From ‘Piano’ by Jean Echenoz, translated by Mark Polizotto

The reason I think my sixth choice should have been a short story is that though it forms part of a novel, the rest of the novel is completely unmemorable, whereas this extract is striking, complete in itself, a dramatic whole. It is Jean Echenoz’s Au Piano. Two men are walking in the Parc Monceau in Paris. One is very smartly dressed. “He is going to die a violent death in twenty-two days’ time”, we are told, and though we are also told that that is not what he is afraid of, the impression builds that he is under the threat of immediate death or disaster. He is under the thumb of his smaller, scruffier companion, who is under the command, it seems, of a third man who is not present.
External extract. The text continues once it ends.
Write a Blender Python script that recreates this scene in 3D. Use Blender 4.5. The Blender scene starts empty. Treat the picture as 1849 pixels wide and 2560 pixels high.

The protagonist, Max, is refused permission to have a drink by his minder, who relies for compliance on the mere threat of a phone call to the absent third.
 
The minder steers his ‘victim’ (protégé?) past the statues in the park, studiously avoiding those representing composers. Max vomits twice with fear, and is again refused permission for a drink at a bar as they leave the park. Suddenly, they are ‘here’ – at building number 252. They make their way through hallways, passages, doorways and into a dark space. Is Max about to be assaulted? There is the noise of a swell or a crowd. And suddenly, the minder shoves Max through a curtain, the swell surges into a tempest, and “there it was – the piano”. The terrible Steinway is what Max has been viscerally dreading all this while. He is a concert pianist plagued by the most extreme stage-fright. He takes his seat in front of the fifty-two monstrous teeth, the conductor waves his baton, and they are off into the Second Concerto in F-minor, Op. 21, by Frédéric Chopin.